3. aiutare il bambino, con calma e risolutezza, ad apprendere comportamenti alternativi e ad entrare in empatia con l’aggredito (capire che a causa propria il compagno sta piangendo perché il morso gli ha provocato molto dolore).

4. aiutare e consolare la “vittima”, di cui è necessario prendersi cura, altrettanto quanto dell’aggressore.

Una rigorosa osservazione nel contesto educativo accompagnata alla riflessione di genitori ed educatori aiuterà ad inquadrare il/i significato/i del gesto.
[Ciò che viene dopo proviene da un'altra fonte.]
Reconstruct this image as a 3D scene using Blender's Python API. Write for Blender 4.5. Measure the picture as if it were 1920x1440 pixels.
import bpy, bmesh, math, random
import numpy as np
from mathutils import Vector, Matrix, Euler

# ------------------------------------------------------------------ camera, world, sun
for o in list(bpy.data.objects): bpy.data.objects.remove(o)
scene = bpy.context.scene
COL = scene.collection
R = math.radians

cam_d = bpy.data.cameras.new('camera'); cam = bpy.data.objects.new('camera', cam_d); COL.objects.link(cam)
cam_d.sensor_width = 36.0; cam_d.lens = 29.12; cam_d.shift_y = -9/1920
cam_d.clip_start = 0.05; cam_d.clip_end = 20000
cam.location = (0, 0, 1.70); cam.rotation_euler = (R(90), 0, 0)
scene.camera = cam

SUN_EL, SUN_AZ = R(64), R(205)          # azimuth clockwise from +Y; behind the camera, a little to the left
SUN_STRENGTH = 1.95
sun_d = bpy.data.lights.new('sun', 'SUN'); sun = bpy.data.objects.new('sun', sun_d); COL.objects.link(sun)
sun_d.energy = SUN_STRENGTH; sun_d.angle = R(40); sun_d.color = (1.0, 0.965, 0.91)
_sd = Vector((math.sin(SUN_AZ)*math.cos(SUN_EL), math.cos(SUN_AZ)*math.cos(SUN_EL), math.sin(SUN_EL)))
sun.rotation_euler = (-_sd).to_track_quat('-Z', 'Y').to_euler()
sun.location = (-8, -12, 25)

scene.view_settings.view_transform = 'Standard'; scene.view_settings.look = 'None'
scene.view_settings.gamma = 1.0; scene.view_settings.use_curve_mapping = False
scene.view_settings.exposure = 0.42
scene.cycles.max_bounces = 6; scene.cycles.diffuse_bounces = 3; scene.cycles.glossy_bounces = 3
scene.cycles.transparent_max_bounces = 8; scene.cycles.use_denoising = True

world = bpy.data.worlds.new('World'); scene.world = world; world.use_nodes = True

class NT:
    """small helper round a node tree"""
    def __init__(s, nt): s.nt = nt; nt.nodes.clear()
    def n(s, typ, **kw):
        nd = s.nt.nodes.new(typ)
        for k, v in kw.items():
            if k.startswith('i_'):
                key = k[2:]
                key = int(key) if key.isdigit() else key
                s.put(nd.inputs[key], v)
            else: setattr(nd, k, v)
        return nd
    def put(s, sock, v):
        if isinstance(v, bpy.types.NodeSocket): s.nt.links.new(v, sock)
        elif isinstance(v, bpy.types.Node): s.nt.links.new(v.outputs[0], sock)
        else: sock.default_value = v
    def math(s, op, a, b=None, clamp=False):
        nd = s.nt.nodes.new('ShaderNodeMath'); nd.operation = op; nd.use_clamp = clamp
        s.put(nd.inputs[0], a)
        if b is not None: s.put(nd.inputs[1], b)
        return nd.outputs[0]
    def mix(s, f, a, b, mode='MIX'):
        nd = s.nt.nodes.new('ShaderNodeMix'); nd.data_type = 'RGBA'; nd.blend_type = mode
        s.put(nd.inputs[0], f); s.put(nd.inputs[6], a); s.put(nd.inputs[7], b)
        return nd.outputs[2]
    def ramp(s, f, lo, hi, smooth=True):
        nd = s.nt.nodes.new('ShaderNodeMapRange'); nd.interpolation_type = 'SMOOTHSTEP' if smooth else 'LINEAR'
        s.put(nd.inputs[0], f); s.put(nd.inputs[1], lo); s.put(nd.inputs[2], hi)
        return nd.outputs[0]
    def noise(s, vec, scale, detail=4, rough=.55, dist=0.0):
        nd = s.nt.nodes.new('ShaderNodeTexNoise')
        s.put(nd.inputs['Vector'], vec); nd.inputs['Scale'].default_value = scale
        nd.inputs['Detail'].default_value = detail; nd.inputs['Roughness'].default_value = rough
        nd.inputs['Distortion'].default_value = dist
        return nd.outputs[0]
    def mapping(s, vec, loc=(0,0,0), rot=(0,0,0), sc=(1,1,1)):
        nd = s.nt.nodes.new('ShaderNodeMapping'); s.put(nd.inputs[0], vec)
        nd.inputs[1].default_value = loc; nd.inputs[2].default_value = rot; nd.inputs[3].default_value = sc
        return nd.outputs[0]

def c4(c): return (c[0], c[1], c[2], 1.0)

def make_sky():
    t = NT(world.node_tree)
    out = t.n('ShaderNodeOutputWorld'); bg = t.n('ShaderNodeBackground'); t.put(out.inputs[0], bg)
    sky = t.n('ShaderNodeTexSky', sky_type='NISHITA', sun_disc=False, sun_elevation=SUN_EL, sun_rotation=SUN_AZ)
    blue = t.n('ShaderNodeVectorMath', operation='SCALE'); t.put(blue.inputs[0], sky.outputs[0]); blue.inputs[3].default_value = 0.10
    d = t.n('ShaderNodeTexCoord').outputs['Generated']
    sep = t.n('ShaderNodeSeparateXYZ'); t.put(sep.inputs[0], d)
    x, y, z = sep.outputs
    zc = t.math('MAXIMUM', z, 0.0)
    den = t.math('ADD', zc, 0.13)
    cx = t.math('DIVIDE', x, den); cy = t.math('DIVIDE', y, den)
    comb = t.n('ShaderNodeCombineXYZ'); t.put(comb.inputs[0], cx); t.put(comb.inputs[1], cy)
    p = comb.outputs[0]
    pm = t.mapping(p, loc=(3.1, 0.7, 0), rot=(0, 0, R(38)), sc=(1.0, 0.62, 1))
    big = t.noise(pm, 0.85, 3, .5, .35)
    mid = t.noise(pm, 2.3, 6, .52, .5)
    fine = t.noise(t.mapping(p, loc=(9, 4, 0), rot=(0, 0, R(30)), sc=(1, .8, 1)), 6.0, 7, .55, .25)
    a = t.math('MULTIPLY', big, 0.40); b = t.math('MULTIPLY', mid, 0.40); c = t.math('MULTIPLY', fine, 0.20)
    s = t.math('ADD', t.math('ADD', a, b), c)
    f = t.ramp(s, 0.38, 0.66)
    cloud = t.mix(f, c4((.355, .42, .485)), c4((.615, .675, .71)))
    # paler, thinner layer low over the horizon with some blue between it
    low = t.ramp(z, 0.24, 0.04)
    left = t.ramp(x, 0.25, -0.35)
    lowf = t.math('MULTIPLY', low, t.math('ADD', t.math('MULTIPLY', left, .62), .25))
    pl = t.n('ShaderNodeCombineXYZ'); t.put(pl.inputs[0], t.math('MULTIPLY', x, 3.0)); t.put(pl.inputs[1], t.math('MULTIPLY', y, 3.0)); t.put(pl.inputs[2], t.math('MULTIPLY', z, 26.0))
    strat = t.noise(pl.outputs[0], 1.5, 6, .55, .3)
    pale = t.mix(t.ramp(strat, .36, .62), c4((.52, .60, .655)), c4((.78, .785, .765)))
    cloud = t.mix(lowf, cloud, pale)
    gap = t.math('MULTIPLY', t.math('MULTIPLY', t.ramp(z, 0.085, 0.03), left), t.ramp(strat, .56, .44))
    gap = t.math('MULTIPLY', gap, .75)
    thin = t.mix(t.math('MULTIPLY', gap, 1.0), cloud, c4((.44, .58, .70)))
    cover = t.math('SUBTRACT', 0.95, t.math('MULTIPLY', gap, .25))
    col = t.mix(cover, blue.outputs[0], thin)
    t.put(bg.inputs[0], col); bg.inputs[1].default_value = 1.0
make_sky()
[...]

In ogni caso dobbiamo avere chiaro che l’aggressività di cui abbiamo trattato finora non è una caratteristica irreversibile del bambino: in genere scompare entro il terzo anno di vita (circa). L’estinzione e la gestione di questo comportamento vanno comunque promosse con un sano contesto di vita e interventi degli adulti che sostengano il bambino nel comprendere i suoi bisogni e i suoi vissuti, trovare nuovi modi più rispettosi per esprimerli.

Domandarsi quali siano gli stili educativi familiari e nel nido, le strategie educative, se ci siano sbilanciamenti tra elementi affettivi e “normativi” (presenza dei “no”) all’interno di una visuale ampia e articolata sullo sviluppo del bambino non potranno che arricchire la riflessione genitoriale e certamente aiutare l’evoluzione dei comportamenti aggressivi.